Devant l’autre bureau de la capitale fédérale, Pamela MacKinnon, à qui l’on a donné un billet numéroté, se réjouit de pouvoir rentrer chez elle plutôt que de devoir attendre sur place. Logé à la même enseigne, un couple n’a toutefois été servi que 45 minutes après l’heure de rendez-vous fixée par le bureau.
Pas toujours de service en français
Alors que les temps d’attente avoisinent les 2 h 30 à Toronto, les francophones qui souhaitent se faire servir dans leur langue doivent en plus parcourir une vingtaine de kilomètres, puisque le seul bureau des passeports du centre de la Ville Reine n’offre pas de services en français.
« Il est inconcevable que le gouvernement fédéral n’arrive toujours pas à offrir des services dans des temps raisonnables dans ses bureaux des passeports.

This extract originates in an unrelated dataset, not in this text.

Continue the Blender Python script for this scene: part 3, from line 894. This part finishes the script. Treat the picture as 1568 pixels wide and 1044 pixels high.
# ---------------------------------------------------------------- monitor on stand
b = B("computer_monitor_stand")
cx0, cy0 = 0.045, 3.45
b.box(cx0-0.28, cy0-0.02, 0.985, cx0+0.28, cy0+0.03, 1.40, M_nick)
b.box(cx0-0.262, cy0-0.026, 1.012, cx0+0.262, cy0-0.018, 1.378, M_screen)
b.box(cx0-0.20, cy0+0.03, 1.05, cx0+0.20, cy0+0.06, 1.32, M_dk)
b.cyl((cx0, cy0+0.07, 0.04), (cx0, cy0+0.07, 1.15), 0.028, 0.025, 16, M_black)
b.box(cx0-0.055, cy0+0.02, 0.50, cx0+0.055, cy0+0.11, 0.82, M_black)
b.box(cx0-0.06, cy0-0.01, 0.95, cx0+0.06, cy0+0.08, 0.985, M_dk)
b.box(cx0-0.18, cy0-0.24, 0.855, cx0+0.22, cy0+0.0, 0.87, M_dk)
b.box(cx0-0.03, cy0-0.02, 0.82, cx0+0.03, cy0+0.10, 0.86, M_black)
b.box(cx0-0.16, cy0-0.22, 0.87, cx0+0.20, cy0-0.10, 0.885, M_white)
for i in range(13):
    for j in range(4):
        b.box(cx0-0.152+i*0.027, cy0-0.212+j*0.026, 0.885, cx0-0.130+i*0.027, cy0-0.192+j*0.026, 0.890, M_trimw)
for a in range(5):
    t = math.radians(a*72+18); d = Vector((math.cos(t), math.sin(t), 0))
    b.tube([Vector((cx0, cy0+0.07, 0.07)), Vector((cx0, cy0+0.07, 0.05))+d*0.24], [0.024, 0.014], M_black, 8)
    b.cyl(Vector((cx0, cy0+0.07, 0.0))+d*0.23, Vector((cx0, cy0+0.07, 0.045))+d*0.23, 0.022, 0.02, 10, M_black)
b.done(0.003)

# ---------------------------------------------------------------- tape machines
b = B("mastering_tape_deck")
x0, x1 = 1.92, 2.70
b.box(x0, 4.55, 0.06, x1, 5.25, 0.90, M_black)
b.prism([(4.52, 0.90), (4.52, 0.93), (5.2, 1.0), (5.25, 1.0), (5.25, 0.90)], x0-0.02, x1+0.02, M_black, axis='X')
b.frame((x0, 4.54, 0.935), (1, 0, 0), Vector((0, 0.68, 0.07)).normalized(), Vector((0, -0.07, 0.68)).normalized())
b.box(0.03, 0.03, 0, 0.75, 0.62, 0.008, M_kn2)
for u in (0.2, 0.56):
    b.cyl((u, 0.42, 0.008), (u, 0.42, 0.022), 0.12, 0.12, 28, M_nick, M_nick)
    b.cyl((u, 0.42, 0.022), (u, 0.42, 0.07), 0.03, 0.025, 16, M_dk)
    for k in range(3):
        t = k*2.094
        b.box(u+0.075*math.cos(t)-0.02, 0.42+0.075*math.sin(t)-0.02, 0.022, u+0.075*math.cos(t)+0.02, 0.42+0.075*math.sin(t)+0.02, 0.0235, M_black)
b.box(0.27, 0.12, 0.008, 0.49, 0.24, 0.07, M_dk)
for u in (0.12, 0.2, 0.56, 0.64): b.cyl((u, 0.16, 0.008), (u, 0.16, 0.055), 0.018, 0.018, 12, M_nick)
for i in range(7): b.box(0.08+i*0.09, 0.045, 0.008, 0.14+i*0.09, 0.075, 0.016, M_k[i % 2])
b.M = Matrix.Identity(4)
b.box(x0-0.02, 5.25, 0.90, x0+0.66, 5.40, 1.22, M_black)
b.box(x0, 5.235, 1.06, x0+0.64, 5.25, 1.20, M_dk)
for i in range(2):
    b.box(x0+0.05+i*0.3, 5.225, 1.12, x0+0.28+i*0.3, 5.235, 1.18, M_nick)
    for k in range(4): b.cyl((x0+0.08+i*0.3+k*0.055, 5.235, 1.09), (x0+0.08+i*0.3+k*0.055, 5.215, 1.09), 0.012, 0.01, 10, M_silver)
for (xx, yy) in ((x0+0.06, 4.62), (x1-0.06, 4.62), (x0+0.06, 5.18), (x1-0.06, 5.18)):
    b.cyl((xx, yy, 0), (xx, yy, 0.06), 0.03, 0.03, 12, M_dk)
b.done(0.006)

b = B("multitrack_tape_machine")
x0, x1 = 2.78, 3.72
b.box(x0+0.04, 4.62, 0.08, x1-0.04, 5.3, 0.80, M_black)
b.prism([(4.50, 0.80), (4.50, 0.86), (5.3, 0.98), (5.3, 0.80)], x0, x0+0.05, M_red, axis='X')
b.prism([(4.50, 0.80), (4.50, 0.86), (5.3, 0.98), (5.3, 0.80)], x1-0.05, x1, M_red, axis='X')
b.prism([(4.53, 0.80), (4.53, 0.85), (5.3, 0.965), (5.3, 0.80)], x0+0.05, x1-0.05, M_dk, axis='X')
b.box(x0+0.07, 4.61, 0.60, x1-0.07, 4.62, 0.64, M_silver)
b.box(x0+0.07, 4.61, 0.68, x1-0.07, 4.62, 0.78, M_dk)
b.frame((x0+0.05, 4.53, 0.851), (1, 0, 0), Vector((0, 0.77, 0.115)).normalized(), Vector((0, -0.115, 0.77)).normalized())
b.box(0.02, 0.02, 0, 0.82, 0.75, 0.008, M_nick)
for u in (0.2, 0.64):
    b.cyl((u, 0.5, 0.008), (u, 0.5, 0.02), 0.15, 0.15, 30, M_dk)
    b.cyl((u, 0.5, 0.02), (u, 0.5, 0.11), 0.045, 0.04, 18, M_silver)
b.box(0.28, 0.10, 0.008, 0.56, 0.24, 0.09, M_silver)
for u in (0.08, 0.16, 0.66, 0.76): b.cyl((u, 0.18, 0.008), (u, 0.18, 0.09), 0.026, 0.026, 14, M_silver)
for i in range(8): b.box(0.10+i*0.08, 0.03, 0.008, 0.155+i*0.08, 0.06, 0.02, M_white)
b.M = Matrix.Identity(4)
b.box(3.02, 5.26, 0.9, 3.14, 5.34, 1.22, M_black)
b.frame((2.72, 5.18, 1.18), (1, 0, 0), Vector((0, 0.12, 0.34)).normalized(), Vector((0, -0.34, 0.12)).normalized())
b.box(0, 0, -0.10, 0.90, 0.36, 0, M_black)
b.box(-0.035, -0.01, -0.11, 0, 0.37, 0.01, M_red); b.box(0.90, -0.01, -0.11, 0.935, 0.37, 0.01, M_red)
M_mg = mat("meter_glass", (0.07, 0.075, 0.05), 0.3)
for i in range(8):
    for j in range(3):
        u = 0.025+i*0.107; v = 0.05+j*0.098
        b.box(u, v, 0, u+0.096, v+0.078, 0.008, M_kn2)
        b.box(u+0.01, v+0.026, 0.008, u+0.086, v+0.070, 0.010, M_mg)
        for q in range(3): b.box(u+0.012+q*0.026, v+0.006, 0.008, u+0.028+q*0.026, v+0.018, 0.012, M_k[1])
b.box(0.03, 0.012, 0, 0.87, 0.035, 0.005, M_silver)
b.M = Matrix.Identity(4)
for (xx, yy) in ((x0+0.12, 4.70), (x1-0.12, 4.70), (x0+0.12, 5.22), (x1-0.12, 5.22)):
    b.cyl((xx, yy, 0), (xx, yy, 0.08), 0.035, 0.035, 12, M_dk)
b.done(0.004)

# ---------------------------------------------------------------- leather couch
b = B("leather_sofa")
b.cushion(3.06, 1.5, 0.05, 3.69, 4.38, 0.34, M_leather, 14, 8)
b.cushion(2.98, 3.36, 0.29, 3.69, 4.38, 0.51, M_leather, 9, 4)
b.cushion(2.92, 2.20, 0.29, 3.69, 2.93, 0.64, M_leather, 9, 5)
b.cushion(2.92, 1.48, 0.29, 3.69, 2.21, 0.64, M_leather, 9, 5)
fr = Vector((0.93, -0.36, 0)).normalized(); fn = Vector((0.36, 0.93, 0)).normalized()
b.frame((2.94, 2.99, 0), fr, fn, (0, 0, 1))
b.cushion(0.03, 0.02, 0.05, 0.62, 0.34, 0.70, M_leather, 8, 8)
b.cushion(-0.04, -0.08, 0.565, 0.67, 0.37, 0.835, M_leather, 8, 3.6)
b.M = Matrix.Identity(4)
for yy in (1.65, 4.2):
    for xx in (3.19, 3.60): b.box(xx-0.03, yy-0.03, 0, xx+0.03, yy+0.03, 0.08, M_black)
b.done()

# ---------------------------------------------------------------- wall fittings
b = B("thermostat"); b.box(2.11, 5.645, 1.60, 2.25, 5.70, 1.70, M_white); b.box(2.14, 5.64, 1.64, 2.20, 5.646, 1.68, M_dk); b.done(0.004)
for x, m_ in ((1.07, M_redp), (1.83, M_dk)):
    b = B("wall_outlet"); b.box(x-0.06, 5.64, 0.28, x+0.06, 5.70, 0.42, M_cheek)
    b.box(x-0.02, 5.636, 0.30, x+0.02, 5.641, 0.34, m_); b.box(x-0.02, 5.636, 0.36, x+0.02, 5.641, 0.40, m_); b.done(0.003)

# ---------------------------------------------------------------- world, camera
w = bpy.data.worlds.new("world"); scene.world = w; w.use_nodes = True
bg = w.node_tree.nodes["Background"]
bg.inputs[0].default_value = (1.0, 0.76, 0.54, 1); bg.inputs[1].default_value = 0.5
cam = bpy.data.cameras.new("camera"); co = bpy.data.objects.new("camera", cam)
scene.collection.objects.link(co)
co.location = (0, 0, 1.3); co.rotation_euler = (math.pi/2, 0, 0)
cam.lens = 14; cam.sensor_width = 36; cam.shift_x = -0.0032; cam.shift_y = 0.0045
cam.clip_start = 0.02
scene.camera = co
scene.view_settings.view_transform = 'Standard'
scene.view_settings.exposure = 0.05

Rien n’a été retenu de la crise de l’été 2022 », a écrit au Devoir la députée bloquiste Louise Chabot, qui juge qu’« assurer un service dans les temps et en français » est le « strict minimum ».
De son côté, EDSC explique que « la disponibilité de service dans les langues officielles est déterminée par le Conseil du Trésor en se basant sur le recensement en appliquant la Loi sur les langues officielles », et que des « services d’interprétation par téléphone » demeurent offerts dans les bureaux unilingues.